Somos seres autopoiéticos (auto-referenciais e auto-reprodutivos), e não há como fugir desse fato. Entre nós e o que esta fora de nós sempre existirá nós mesmos, que nos valemos das lentes, dos instrumentos de interpretação do mundo para traduzir o que chamamos de realidade. Somos a medida do conhecimento do mundo que nos cerca. Somos a dimensão de nosso mundo.

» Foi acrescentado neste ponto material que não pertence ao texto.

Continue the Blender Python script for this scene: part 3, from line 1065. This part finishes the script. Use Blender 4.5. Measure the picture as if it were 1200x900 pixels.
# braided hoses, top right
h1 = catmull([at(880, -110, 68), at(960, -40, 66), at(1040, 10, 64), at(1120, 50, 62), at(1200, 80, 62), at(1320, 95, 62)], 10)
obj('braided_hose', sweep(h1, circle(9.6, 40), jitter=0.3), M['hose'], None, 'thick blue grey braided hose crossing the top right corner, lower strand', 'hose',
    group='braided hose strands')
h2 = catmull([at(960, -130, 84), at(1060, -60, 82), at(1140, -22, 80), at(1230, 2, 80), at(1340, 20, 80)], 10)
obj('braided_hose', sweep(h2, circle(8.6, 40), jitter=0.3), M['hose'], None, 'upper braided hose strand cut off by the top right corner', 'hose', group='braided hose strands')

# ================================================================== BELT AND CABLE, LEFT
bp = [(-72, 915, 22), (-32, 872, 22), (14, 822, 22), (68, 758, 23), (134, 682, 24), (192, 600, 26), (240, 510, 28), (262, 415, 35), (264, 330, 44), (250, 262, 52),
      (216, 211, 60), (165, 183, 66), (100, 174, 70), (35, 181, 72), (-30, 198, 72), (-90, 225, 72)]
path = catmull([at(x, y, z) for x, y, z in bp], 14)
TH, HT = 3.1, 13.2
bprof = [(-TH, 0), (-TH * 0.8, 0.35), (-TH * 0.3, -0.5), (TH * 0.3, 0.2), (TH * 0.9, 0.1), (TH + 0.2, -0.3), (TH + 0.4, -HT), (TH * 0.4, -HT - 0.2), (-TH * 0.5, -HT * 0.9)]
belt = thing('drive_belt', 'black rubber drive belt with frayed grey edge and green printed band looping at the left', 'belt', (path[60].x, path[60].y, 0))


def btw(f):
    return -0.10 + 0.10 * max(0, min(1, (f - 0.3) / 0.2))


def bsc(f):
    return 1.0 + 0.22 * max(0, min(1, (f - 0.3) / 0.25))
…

A linguagem e a série de conceitos que ela traduz constituem nossa dimensão da tradução do mundo. Podemos dizer que quanto maior o domínio das formas de linguagem, quanto mais conceitos e compreensões (que se transformam em pré-compreensões que carregamos sempre conosco) incorporarmos ao nosso universo pessoal, mais do mundo nos será revelado.
Assim, não podemos falar em uma única verdade. Não há verdades científicas absolutas, pois é impossível separar o observador do observado.16 Daí existirão tantas verdades quanto observadores existirem. Esse universo de relatividade se contrapõe aos dogmas, aos fundamentalismos, às intolerâncias. A compreensão da autopoiésis significa a revelação da impossibilidade de verdades absolutas, sendo um apelo à tolerância, à relatividade, à compreensão e à busca do diálogo. A certeza é sempre inimiga da democracia. A relatividade é amiga do diálogo, essência da democracia. Entretanto, um problema fundamental se coloca para o Direito, o qual abordaremos a seguir: é necessário construir mecanismo de interpretação jurídica que ofereça o mínimo de segurança possível e desejável, em que o grau de relatividade seja controlado. Deve existir um mínimo de previsibilidade na inevitável relatividade. Lembremos que a tentativa de eliminar a relatividade na busca da previsibilidade pode levar ao absolutismo, ao totalitarismo ou, no mínimo, ao autoritarismo, gerando sempre injustiça.

Um comentário:

  1. Muito bom, professor!!!!
    O mais difícil, muitas vezes, é reconhecer a qualidade de autopoiético daqueles que não pensam como nós! Tentar não uniformizar o outro é um grande desafio.